§12-6C-4. West Virginia Board of Treasury Investments created; body corporate; board; directors; nomination and appointment of directors, qualifications and terms of appointment, advice and consent; annual and other meetings; committees; board approval of investment policies required; open meetings, qualifications.
(a) The West Virginia Board of Treasury Investments is created as a public body corporate and established to provide prudent fiscal administration, investment, and management for the Consolidated Fund.
(b) Any appointment to the board is effective immediately upon appointment by the Governor with respect to voting, constituting a quorum, receiving expenses, and all other rights and privileges of the director position. A trustee of the West Virginia Investment Management Board other than the Governor, State Treasurer, or State Auditor is not eligible to serve as a director of the board.
(c) The board shall consist of five directors, as follows:
(1) The Governor, the State Treasurer, and the State Auditor or their designees. They shall serve by virtue of their offices and are not entitled to compensation under the provisions of this article. The Governor, State Treasurer, and State Auditor or their designees are subject to all duties, responsibilities, and requirements of the provisions of this article; and
(2) Two persons appointed by the Governor subject to the advice and consent of the Senate.
(d) Of the two directors appointed by the Governor, one shall be a certified public accountant with experience in finance, investing, and management, and one shall be an attorney with experience in finance, investing, and management.
(e)(1) Initial appointment of the appointed directors shall be for the following terms:
(A) One director shall be appointed for a term ending June 30, 2007; and
(B) One director shall be appointed for a term ending June 30, 2009.
(2) Except for appointments to fill vacancies, each subsequent appointment shall be for the term ending June 30th of the fourth year following the year the preceding term expired.

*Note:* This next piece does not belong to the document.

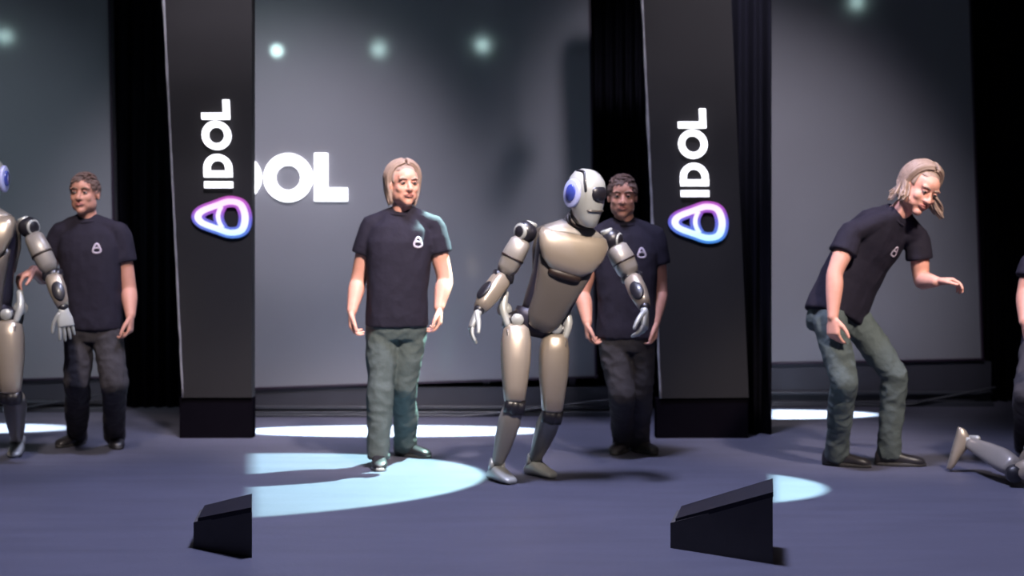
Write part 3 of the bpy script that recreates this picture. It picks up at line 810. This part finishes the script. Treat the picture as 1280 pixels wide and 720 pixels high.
def robot(label, J, look, base, s=1.0):
    t = thing('humanoid_robot', label, 'robot', base)
    fr = J['front'].normalized()
    sh_r = (J['shr'] - J['shl']).normalized(); hip_r = (J['hipr'] - J['hipl']).normalized()
    A, B = J['pelvis'], J['neck']; mid = J.get('mid', (A + B) / 2)
    def sp(f):
        return A * ((1 - 2 * f) * (1 - f)) + mid * (4 * f * (1 - f)) + B * (f * (2 * f - 1))
    def sec(f, w_, df, db, off=0.0, e=3.0):
        tt = (sp(f + .02) - sp(f - .02)).normalized(); r = hip_r.lerp(sh_r, f); r = (r - tt * r.dot(tt)).normalized()
        ff = tt.cross(r); ff = -ff if ff.dot(fr) < 0 else ff
        return (sp(f) + ff * off * s, r, ff, w_ * s, df * s, db * s, e)
    def P(f, x, d):
        c, r, ff, *_ = sec(f, 1, 1, 1); return c + r * x * s + ff * d * s
    # torso
    b = MB(); b.loft([sec(*q) for q in ((-.02, .115, .075, .08), (.12, .13, .085, .09), (.4, .145, .09, .10), (.7, .175, .09, .11), (.9, .165, .08, .09), (.98, .07, .05, .06))]); obj('torso_frame', b, M['frame'], t)
    b = MB(); b.loft([sec(*q) for q in ((.50, .075, .012, .03, .115), (.52, .10, .03, .05, .112), (.60, .150, .045, .06, .108), (.72, .182, .055, .10, .095), (.84, .196, .055, .11, .075), (.905, .180, .055, .11, .055), (.915, .170, .045, .10, .05))], 32); obj('chest_plate', b, M['shell'], t, label='champagne metal chest plate')
    b = MB(); b.loft([sec(*q) for q in ((.89, .172, .045, .10, .055), (.93, .163, .053, .11, .045), (1.0, .095, .055, .075, .01), (1.03, .070, .035, .055, .0))], 32); obj('collar_plate', b, M['shell_mid'], t, label='greyer metal collar plate')
    b = MB()
    b.loft([sec(f, w_, d, .03, .112, 2.2) for f, w_, d in ((.440, .078, .020), (.450, .092, .030), (.51, .096, .034), (.52, .080, .02))]); obj('chest_slit', b, M['slit'], t, label='dark brown slit under the chest plate')
    b = MB(); b.loft([sec(*q) for q in ((-.07, .035, .02, .03, .085), (-.05, .068, .045, .05, .082), (.04, .095, .055, .06, .078), (.2, .108, .055, .07, .075), (.38, .132, .05, .07, .075), (.52, .150, .045, .07, .068), (.60, .158, .03, .06, .060), (.61, .150, .02, .05, .060))], 30); obj('abdomen_plate', b, M['shell_dim'], t, label='bronze grey abdomen plate tapering to the waist')
    b = MB(); b.loft([sec(*q) for q in ((.35, .13, .03, .035, -.095), (.6, .17, .03, .04, -.10), (.85, .18, .03, .04, -.085), (.95, .12, .03, .03, -.06))]); obj('back_plate', b, M['shell_dim'], t)
    # pelvis and hips
    b = MB(); hm = (J['hipl'] + J['hipr']) / 2
    b.loft([(hm + Z * z * s, hip_r, fr, w_ * s, d * s, d * s, 3) for z, w_, d in ((-.06, .05, .05), (-.02, .10, .07), (.05, .12, .075), (.09, .10, .065))]); obj('pelvis', b, M['frame'], t)
    # neck
    b = MB(); hc = J['head']; R, F, U = head_axes(*look)
    nb = hc - U * .10 * s - F * .015 * s
    b.tube([B - (B - mid).normalized() * .05, B, nb], [.062 * s, .060 * s, .055 * s], 18, 3); no = obj('neck', b, M['joint'], t)
    b = MB()
    for k in range(3):
        c = B.lerp(nb, .15 + .28 * k); disc(b, c, nb - B, .064 * s, .007 * s)
    obj('neck_ring', b, M['slit'], no)
    # head: helmet lofted from chin to crown
    def L(x, y, z): return hc + (R * x + F * y + U * z) * s
    b = MB()
    hp = [(-.150, .028, .030, .03, .045), (-.140, .045, .045, .045, .040), (-.10, .066, .068, .075, .022), (-.05, .080, .088, .085, .010), (.0, .090, .098, .095, .0), (.05, .094, .100, .105, -.004), (.095, .086, .088, .10, -.008), (.13, .062, .062, .075, -.012), (.148, .030, .03, .04, -.014), (.152, .008, .01, .012, -.014)]
    b.loft([(L(0, o, z), R, F, w_ * s, df * s, db * s, 2.3) for z, w_, df, db, o in hp], 32); ho = obj('head', b, M['silver'], t, label='silver white helmet head')
    b = MB()
    b.loft([(L(0, o, z), R, F, w_ * s, df * s, .03 * s, 2.6) for z, w_, df, o in ((-.004, .035, .030, .066), (.006, .050, .045, .063), (.03, .058, .050, .060), (.055, .058, .050, .057), (.072, .048, .043, .054), (.078, .03, .03, .052))], 28)
    obj('visor', b, M['joint'], ho, label='glossy black visor')
    b = MB()
    b.loft([(L(0, o, z), R, F, w_ * s, df * s, .02 * s, 2.4) for z, w_, df, o in ((-.062, .055, .028, .068), (-.058, .062, .034, .068), (-.052, .062, .034, .068), (-.048, .055, .028, .068))], 28)
    obj('face_seam', b, M['shell_dim'], ho)
    for q in (-1, 1):
        b = MB(); b.tube([L(q * .075, .052, .052), L(q * .072, .035, .095), L(q * .05, .0, .135), L(q * .042, -.05, .13)], [(.013 * s, .009 * s)] * 4, 8, 4); obj('head_stripe', b, M['joint'], ho, label='black stripe over the helmet')
        b = MB(); disc(b, L(q * .094, -.022, .020), R, .078 * s, .012 * s, 28, .056 * s, U); eo = obj('ear_ring', b, M['blue_ring'], ho, label='lilac oval ear ring')
        b = MB(); disc(b, L(q * .103, -.022, .022), R, .046 * s, .012 * s, 28, .033 * s, U); obj('ear_disc', b, M['blue'], ho, label='deep blue ear disc')
    # arms
    for q, sg in (('l', -1), ('r', 1)):
        sh, el, wr = J['sh' + q], J['el' + q], J['wr' + q]
        out = sh_r * sg
        b = MB(); b.ell(sh, (.062 * s, .062 * s, .062 * s)); so = obj('shoulder_joint', b, M['joint'], t, label='black shoulder joint')
        b = MB(); disc(b, sh + out * .028 * s + fr * .02 * s, out + fr * .7, .046 * s, .016 * s); disc(b, sh + Z * .042 * s - out * .03 * s, Z - out * .4, .034 * s, .014 * s); obj('shoulder_cap', b, M['silver'], so, label='silver shoulder cap')
        uf = (fr + out * .3)
        b = MB(); seg(b, sh, el, uf, [(.16, .040, .042, .042, 0), (.22, .056 * s, .058, .056, 0), (.5, .062, .064, .060, .004), (.8, .056, .056, .056, 0), (.93, .042, .044, .044, 0)]); uo = obj('upper_arm', b, M['shell_mid'], t)
        b = MB(); seg(b, sh, el, uf, [(.56, .063, .066, .062, .003), (.57, .065, .068, .064, .003), (.59, .065, .068, .064, .003), (.60, .062, .065, .061, .003)]); obj('arm_band', b, M['slit'], uo)
        b = MB(); b.ell(el, (.046 * s, .046 * s, .046 * s)); disc(b, el, out, .040 * s, .052 * s); obj('elbow_joint', b, M['joint'], t)
        ff = J.get('pad' + q, fr + out * .8)
        b = MB(); r_, f_, t_ = seg(b, el, wr, ff, [(.02, .040, .042, .045, 0), (.12, .050, .052, .052, 0), (.45, .052, .055, .050, 0), (.8, .042, .044, .042, 0), (.97, .032, .034, .034, 0)]); fo = obj('forearm', b, M['shell'], t)
        b = MB(); c = el.lerp(wr, .58) + f_ * .040 * s; disc(b, c, f_, .062 * s, .016 * s, 24, .036 * s, t_); obj('forearm_pad', b, M['joint'], fo, label='black oval pad on the forearm')
        hd = J['hd' + q]
        b = MB(); b.ell(wr, (.03 * s, .03 * s, .03 * s)); obj('wrist_joint', b, M['joint'], t)
        b = MB(); hand(b, wr + hd[0].normalized() * .015, hd[0], hd[1], hd[2], J.get('curl' + q, .3), 1.1 * s, .3); obj('hand', b, M['silver'], t, label='silver white five-fingered hand')
    # legs
    for q, sg in (('l', -1), ('r', 1)):
        hp_, kn, an = J['hip' + q], J['kn' + q], J['ank' + q]; out = hip_r * sg; lf = J.get('lf' + q, fr)
        b = MB(); b.ell(hp_, (.06 * s, .06 * s, .06 * s)); disc(b, hp_ + out * .045 * s, out, .05 * s, .025 * s); hj = obj('hip_joint', b, M['joint'], t)
        b = MB()
        disc(b, hp_ + lf * .060 * s + Z * .015, lf, .034 * s, .016 * s); disc(b, hp_ + out * .065 * s + Z * .05 * s, out + lf, .040 * s, .02 * s)
        b.tube([hp_ + out * .06 * s + Z * .14 * s, hp_ + out * .075 * s + Z * .06 * s + lf * .03, hp_ + out * .055 * s - Z * .02 * s + lf * .05], [.020 * s, .024 * s, .018 * s], 10, 3)
        obj('hip_actuator', b, M['silver'], hj, label='silver hip actuator')
        b = MB(); seg(b, hp_, kn, lf, [(.05, .050, .055, .055, .01), (.10, .070, .072, .070, .012), (.25, .082, .084, .080, .012), (.5, .080, .082, .074, .010), (.8, .064, .066, .056, .006), (.93, .056, .058, .046, .004), (.96, .046, .046, .036, .004)]); th = obj('thigh', b, M['shell'], t, label='champagne metal thigh shell')
        b = MB(); tt = (kn - hp_).normalized(); fl = (lf - tt * lf.dot(tt)).normalized(); rr = tt.cross(fl)
        pts = [hp_.lerp(kn, f) + fl * (d * s) + rr * (-sg) * x * s for f, d, x in ((.14, .070, .052), (.3, .078, .046), (.55, .074, .036), (.8, .058, .022), (.9, .05, .0))]
        b.tube(pts, [.010 * s] * 5, 6, 3); obj('thigh_seam', b, M['shell_dim'], th)
        b = MB(); b.ell(kn, (.050 * s, .050 * s, .050 * s)); disc(b, kn, out, .045 * s, .054 * s); obj('knee_joint', b, M['joint'], t)
        b = MB(); seg(b, kn, an, lf, [(.04, .045, .030, .05, -.01), (.09, .056, .040, .07, -.012), (.3, .060, .052, .078, -.012), (.6, .050, .046, .062, -.006), (.88, .036, .036, .042, 0), (.95, .032, .032, .034, 0)]); obj('shin', b, M['shell_mid'], t, label='grey metal shin shell')
        b = MB(); b.ell(an, (.034 * s, .036 * s, .034 * s)); ao = obj('ankle_joint', b, M['joint'], t)
        b = MB(); disc(b, an + out * .030 * s, out, .034 * s, .012 * s); disc(b, an - out * .030 * s, out, .034 * s, .012 * s); b.tube([an - lf.normalized() * .03 * s - out * .02 * s, an.lerp(kn, .14) - lf.normalized() * .05 * s - out * .015 * s], [.014 * s, .018 * s], 8, 2); obj('ankle_cap', b, M['silver'], ao, label='silver ankle cap')
        d = J['toe' + q].normalized(); upv = J.get('fup' + q, Z); sd = d.cross(upv).normalized(); upv = sd.cross(d)
        g0 = an - upv * .085 * s
        prof = [(-.070, .022, .030), (-.06, .034, .050), (-.02, .040, .085), (.03, .042, .085), (.09, .045, .055), (.14, .044, .040), (.17, .034, .030), (.18, .02, .018)]
        b = MB(); b.loft([(g0 + d * x * s + upv * (h * .5 + .004) * s, sd, upv, w_ * s, h * .5 * s, h * .5 * s, 2.8) for x, w_, h in prof], 18); obj('foot', b, M['silver'] if 'fup' + q not in J else M['shell'], t)
    return t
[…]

A director may be reappointed. In the event a vacancy occurs it shall be filled by appointment for the unexpired term. A director whose term has expired shall continue in office until a successor has been duly appointed and qualified. No appointed director of the board may be removed from office by the Governor except for official misconduct, incompetency, neglect of duty, gross negligence, misfeasance, or gross immorality.
(f) All directors shall receive reasonable and necessary expenses actually incurred in discharging director’s duties pursuant to this article. The board is authorized to compensate the two directors appointed by the Governor pursuant to subdivision (2), subsection (c) of this section, in an amount of up to $500 for each board meeting that the directors attend in person.
(g) The board shall hold quarterly meetings. Board bylaws may provide for calling and holding additional meetings. Representatives of participants and members of the public may attend any meeting held by the board, except during those meetings or part of meetings closed by the board as permitted by law. Attendees shall observe standards of decorum established by board policy.
(h) The board shall annually adopt a fee schedule and a budget reflecting fee structures for the year.
(i) The board chair may appoint committees as needed, including, but not limited to, an investment policies committee to discuss drafting, reviewing, or modifying written investment policies. Each committee shall seek input from participants before reporting its recommendations to the board. The board may meet with any or all committees during any of its meetings.
(j) Any meeting of the board may be closed upon adoption of a motion by any director when necessary to preserve the attorney-client privilege, to protect the privacy interests of individuals, to review personnel matters, or to maintain confidentiality when confidentiality is in the best interest of the participants.